* Given exercise: Below are records; please write out exactly the lines from the first line through the line containing "from mathutils import", with no pictures.

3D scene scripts
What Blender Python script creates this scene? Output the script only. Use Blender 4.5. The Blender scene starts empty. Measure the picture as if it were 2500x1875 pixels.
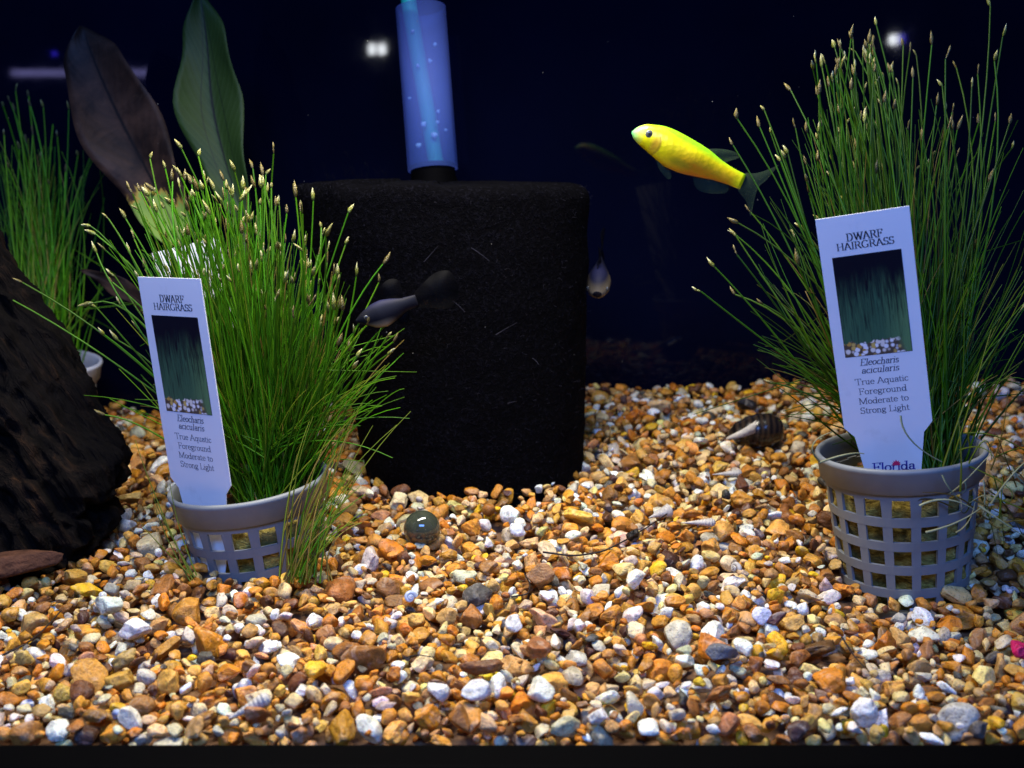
import bpy, bmesh, math, random
import numpy as np
from mathutils import Vector, Matrix, noise, Euler

rng = np.random.default_rng(7)
random.seed(7)
S = 0.01                      # every length below is written in centimetres
R = math.radians
sc = bpy.context.scene
col = sc.collection

# ------------------------------------------------------------------ camera
PITCH = R(11.3); FPX = 2681.0
CAM = np.array([0.0, -36.0, 14.5])
cd = bpy.data.cameras.new('camera'); cam = bpy.data.objects.new('camera', cd); col.objects.link(cam)
cam.location = CAM * S
cam.rotation_euler = (R(90) - PITCH, 0, 0)
cd.sensor_width = 36; cd.lens = 36 * FPX / 2500
cd.clip_start = 0.005; cd.clip_end = 50
cd.dof.use_dof = True; cd.dof.focus_distance = 0.355; cd.dof.aperture_fstop = 16
sc.camera = cam
FW = np.array([0, math.cos(PITCH), -math.sin(PITCH)]); UP = np.array([0, math.sin(PITCH), math.cos(PITCH)])
def at(px, py, d):
    """the point of the tank that lies d cm in front of the lens, for a spot in the photograph"""
    return CAM + d * (FW + np.array([1., 0, 0]) * (px - 1250) / FPX + UP * (937.5 - py) / FPX)

# ------------------------------------------------------------------ light
w = bpy.data.worlds.new('World'); sc.world = w; w.use_nodes = True
w.node_tree.nodes['Background'].inputs[0].default_value = (0.10, 0.20, 0.7, 1)
w.node_tree.nodes['Background'].inputs[1].default_value = 0.10
def area(name, loc, target, sx, sy, power, color):
    l = bpy.data.lights.new(name, 'AREA'); l.shape = 'RECTANGLE'; l.size = sx * S; l.size_y = sy * S
    l.energy = power; l.color = color
    o = bpy.data.objects.new(name, l); col.objects.link(o); o.location = Vector(loc) * S
    o.rotation_euler = (Vector(target) - Vector(loc)).to_track_quat('-Z', 'Y').to_euler()
    return o
area('hood_light', (-4.5, -3.5, 29), (-3.5, -5.5, 0), 22, 4, 1.30, (1.0, 0.93, 0.80)).data.spread = R(145)
area('room_light', (0, -75, 62), (0, 0, 8), 50, 20, 8.4, (0.14, 0.32, 1.0))

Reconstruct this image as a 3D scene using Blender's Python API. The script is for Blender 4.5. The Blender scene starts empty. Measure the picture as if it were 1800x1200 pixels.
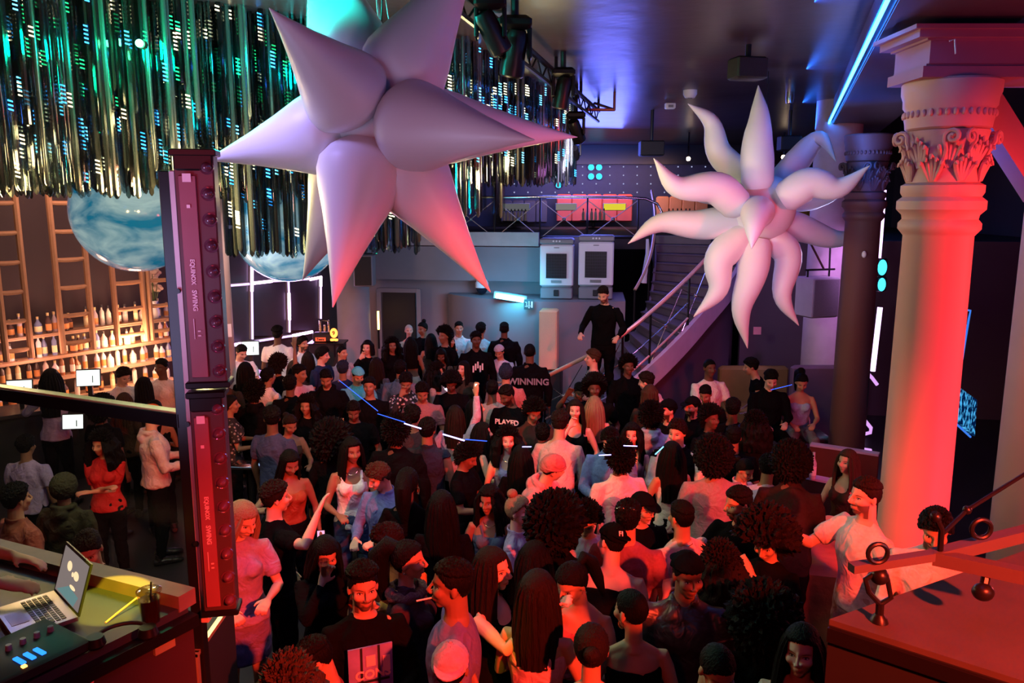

* Answer to the task:
What Blender Python script creates this scene? Output the script only. Use Blender 4.5. The Blender scene starts empty. Measure the picture as if it were 2500x1875 pixels.
import bpy, bmesh, math, random
import numpy as np
from mathutils import Vector, Matrix, noise, Euler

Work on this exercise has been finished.